> _WHAT TO DO_
Copy the first line of the material below and every later line through the line containing "m.obj('porch_pilasters', M_brown, store)", without any other output.

[Begin]

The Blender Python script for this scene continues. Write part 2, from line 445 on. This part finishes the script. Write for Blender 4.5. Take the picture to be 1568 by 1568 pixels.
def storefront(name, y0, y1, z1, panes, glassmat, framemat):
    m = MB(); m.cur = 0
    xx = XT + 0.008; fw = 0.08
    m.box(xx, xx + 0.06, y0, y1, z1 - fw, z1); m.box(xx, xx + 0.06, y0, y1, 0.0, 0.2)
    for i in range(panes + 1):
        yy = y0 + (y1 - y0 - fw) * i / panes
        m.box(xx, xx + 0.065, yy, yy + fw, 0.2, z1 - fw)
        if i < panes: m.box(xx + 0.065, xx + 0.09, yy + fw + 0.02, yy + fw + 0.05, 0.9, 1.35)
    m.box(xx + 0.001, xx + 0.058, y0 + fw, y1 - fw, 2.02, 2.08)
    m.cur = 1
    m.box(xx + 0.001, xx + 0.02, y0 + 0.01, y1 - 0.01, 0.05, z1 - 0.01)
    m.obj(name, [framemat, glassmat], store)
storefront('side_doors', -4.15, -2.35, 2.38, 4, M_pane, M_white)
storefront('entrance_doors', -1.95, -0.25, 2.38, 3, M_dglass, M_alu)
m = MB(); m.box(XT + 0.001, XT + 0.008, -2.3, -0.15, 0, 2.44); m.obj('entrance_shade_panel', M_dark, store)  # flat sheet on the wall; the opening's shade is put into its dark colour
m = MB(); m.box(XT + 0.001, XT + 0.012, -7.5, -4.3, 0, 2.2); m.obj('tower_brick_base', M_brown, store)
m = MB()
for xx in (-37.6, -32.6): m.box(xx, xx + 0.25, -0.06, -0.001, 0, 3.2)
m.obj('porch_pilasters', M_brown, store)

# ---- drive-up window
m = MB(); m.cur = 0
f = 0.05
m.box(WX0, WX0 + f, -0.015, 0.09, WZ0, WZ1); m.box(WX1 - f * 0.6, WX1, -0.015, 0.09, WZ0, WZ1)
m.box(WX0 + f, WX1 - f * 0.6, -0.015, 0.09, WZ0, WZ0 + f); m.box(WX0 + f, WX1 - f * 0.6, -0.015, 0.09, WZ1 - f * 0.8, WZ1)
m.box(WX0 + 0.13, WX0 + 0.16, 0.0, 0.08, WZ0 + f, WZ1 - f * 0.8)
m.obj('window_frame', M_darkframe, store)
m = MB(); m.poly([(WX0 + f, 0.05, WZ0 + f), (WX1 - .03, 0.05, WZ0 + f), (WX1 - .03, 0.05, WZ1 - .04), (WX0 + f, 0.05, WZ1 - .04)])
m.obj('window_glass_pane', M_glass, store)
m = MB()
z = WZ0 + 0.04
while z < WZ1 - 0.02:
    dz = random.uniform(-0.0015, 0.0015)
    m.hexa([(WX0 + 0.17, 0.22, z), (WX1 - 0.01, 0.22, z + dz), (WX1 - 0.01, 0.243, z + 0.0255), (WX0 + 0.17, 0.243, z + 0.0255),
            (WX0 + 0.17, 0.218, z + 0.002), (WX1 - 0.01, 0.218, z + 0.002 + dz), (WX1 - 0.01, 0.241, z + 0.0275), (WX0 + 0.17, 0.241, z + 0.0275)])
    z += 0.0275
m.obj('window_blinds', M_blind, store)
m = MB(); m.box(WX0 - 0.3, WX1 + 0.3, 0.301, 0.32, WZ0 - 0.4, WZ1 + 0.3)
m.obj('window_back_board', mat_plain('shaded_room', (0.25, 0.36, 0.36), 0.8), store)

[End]

> _COMPLETE RESPONSE_
The Blender Python script for this scene continues. Write part 2, from line 445 on. This part finishes the script. Write for Blender 4.5. Take the picture to be 1568 by 1568 pixels.
def storefront(name, y0, y1, z1, panes, glassmat, framemat):
    m = MB(); m.cur = 0
    xx = XT + 0.008; fw = 0.08
    m.box(xx, xx + 0.06, y0, y1, z1 - fw, z1); m.box(xx, xx + 0.06, y0, y1, 0.0, 0.2)
    for i in range(panes + 1):
        yy = y0 + (y1 - y0 - fw) * i / panes
        m.box(xx, xx + 0.065, yy, yy + fw, 0.2, z1 - fw)
        if i < panes: m.box(xx + 0.065, xx + 0.09, yy + fw + 0.02, yy + fw + 0.05, 0.9, 1.35)
    m.box(xx + 0.001, xx + 0.058, y0 + fw, y1 - fw, 2.02, 2.08)
    m.cur = 1
    m.box(xx + 0.001, xx + 0.02, y0 + 0.01, y1 - 0.01, 0.05, z1 - 0.01)
    m.obj(name, [framemat, glassmat], store)
storefront('side_doors', -4.15, -2.35, 2.38, 4, M_pane, M_white)
storefront('entrance_doors', -1.95, -0.25, 2.38, 3, M_dglass, M_alu)
m = MB(); m.box(XT + 0.001, XT + 0.008, -2.3, -0.15, 0, 2.44); m.obj('entrance_shade_panel', M_dark, store)  # flat sheet on the wall; the opening's shade is put into its dark colour
m = MB(); m.box(XT + 0.001, XT + 0.012, -7.5, -4.3, 0, 2.2); m.obj('tower_brick_base', M_brown, store)
m = MB()
for xx in (-37.6, -32.6): m.box(xx, xx + 0.25, -0.06, -0.001, 0, 3.2)
m.obj('porch_pilasters', M_brown, store)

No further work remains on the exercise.